Turkey bomb attack ‘kills two police and wounds 35’

Sources say Kurdistan Workers Party (PKK) militants behind attack in town of Nusaybin

A file photograph of a member of the youth division of the Kurdistan Workers’ Party (PKK) holds a Rocket Propelled Grenade (RPG). The PKK has been blamed for an attack on the town of Nusaybin in which two police were killed. Photograph: Cagdas Erdogan/Getty Images.

A file photograph of a member of the youth division of the Kurdistan Workers’ Party (PKK) holds a Rocket Propelled Grenade (RPG). The PKK has been blamed for an attack on the town of Nusaybin in which two police were killed. Photograph: Cagdas Erdogan/Getty Images.

 

A car bomb and rocket attack by Kurdish militants killed two police officers and wounded 35 people in the southeastern Turkish province of Mardin on Friday, security sources said.

The attack was carried out around 6am (4am GMT) by Kurdistan Workers Party (PKK) militants in the town of Nusaybin, near the Syrian border, they said.

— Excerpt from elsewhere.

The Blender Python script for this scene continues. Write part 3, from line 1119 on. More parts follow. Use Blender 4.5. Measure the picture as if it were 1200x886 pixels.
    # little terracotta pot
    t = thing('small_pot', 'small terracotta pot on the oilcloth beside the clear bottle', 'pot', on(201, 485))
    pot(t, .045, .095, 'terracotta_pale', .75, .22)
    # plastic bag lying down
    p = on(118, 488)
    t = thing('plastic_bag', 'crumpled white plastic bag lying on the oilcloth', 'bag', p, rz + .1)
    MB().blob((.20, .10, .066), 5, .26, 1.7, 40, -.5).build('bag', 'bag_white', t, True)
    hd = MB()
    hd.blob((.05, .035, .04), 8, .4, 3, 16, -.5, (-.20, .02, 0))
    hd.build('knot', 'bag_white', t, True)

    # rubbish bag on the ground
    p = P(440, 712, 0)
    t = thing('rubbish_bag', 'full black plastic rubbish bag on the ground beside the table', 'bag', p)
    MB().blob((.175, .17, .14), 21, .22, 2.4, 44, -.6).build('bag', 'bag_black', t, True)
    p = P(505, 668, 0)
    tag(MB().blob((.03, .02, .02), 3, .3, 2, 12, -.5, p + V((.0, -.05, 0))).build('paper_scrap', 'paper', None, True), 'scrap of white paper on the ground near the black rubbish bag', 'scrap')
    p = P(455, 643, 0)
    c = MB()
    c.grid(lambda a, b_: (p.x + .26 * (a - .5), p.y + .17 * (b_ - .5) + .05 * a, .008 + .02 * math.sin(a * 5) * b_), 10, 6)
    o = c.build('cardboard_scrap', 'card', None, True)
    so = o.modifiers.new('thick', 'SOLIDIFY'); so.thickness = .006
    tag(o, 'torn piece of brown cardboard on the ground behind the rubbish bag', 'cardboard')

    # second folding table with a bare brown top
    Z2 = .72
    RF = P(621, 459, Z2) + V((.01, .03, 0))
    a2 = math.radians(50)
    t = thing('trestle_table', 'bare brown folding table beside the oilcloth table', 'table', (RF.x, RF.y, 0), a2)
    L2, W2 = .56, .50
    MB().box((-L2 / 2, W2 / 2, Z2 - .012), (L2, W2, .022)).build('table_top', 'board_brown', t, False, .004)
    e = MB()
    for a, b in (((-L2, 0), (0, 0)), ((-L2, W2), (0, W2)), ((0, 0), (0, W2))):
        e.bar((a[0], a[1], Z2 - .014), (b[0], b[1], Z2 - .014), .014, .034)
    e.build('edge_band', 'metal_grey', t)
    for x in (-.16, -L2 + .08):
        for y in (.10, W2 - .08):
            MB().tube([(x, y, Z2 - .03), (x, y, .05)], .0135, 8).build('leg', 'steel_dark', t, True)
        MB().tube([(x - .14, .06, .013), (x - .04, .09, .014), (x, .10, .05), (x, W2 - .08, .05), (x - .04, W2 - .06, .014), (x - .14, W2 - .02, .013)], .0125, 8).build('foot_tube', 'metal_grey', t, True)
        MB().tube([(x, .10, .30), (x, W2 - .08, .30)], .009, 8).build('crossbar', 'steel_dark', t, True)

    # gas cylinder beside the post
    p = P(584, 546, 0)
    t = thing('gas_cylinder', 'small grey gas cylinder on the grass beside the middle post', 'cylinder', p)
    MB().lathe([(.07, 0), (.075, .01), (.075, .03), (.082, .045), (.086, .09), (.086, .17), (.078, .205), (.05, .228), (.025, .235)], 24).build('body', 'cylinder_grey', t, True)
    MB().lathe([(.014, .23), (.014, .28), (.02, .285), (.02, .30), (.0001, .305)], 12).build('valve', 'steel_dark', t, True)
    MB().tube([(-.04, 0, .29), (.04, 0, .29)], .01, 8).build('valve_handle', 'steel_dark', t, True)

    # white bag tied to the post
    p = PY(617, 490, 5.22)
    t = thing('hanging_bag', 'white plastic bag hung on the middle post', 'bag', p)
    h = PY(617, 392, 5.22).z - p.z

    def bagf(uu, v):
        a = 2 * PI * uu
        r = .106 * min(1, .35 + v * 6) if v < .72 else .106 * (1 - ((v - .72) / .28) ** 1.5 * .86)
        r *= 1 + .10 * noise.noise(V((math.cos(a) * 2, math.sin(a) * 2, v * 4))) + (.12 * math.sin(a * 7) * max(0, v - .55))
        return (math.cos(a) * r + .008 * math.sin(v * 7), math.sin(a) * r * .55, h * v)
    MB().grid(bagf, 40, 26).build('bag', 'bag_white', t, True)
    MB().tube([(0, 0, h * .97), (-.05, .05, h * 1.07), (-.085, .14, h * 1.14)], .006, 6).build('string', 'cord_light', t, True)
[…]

There was no immediate claim of responsibility.

The Turkish news agency Anadolu Agency said the attack targeted a traffic police station as well as police lodgings in the town.

A ceasefire between the PKK and the state collapsed last July and attacks on Turkey’s security forces have since increased amid a surge in violence in the predominantly Kurdish southeast that has killed hundreds of people.

Violence has also increased elsewhere in Turkey. A suicide car bombing targeting military buses in Ankara killed 29 people last month. The government said that attack was carried out by a member of the Syrian Kurdish YPG militia with help from the PKK.

Turkey has also become a target for Islamic State militants, who are blamed for three suicide bombings - one last year in the town of Suruc near the Syrian border and another in the capital, Ankara, and one in Istanbul in January. Those attacks killed more than 140 people.

The PKK, considered a terrorist group by Turkey, the United States and the European Union, launched a separatist armed rebellion against Turkey in 1984. More than 40,000 people, mostly Kurds, have since been killed.